Menurut laporan baru ADB dalam Asian Development Outlook (ADO) Desember 2024, perubahan-perubahan pada kebijakan perdagangan, fiskal, dan imigrasi AS dapat mengurangi pertumbuhan dan menambah inflasi di negara-negara berkembang Asia dan Pasifik. “Kebijakan-kebijakan yang diperkirakan akan diterapkan oleh pemerintahan baru AS dapat memperlambat pertumbuhan dan mendorong inflasi sampai batas tertentu di Republik Rakyat Tiongkok (RRT), kemungkinan besar setelah tahun depan, dan juga berdampak pada perekonomian lain di Asia dan Pasifik,” kata Kepala Ekonom ADB Albert Park dalam keterangan di Jakarta, akhir pekan kemarin.
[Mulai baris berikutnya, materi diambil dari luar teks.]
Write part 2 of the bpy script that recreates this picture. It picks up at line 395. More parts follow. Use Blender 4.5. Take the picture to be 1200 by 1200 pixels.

Ekonomi negara-negara berkembang di Asia dan Pasifik diproyeksikan tumbuh 4,9 persen pada 2024, sedikit di bawah perkiraan ADB pada September 2024 sebesar 5 persen. Sementara proyeksi pertumbuhan 2025 diturunkan menjadi 4,8 persen dari 4,9 persen, terutama karena melemahnya prospek permintaan domestik di Asia Selatan.
Proyeksi inflasi di kawasan itu dipangkas menjadi 2,7 persen dari 2,8 persen pada 2024, dan dipangkas menjadi 2,6 persen dari 2,9 persen pada 2025, sebagian karena ekspektasi moderasi harga minyak. Albert menuturkan permintaan domestik dan ekspor yang kuat secara keseluruhan terus mendorong ekspansi ekonomi di kawasan Asia dan Pasifik.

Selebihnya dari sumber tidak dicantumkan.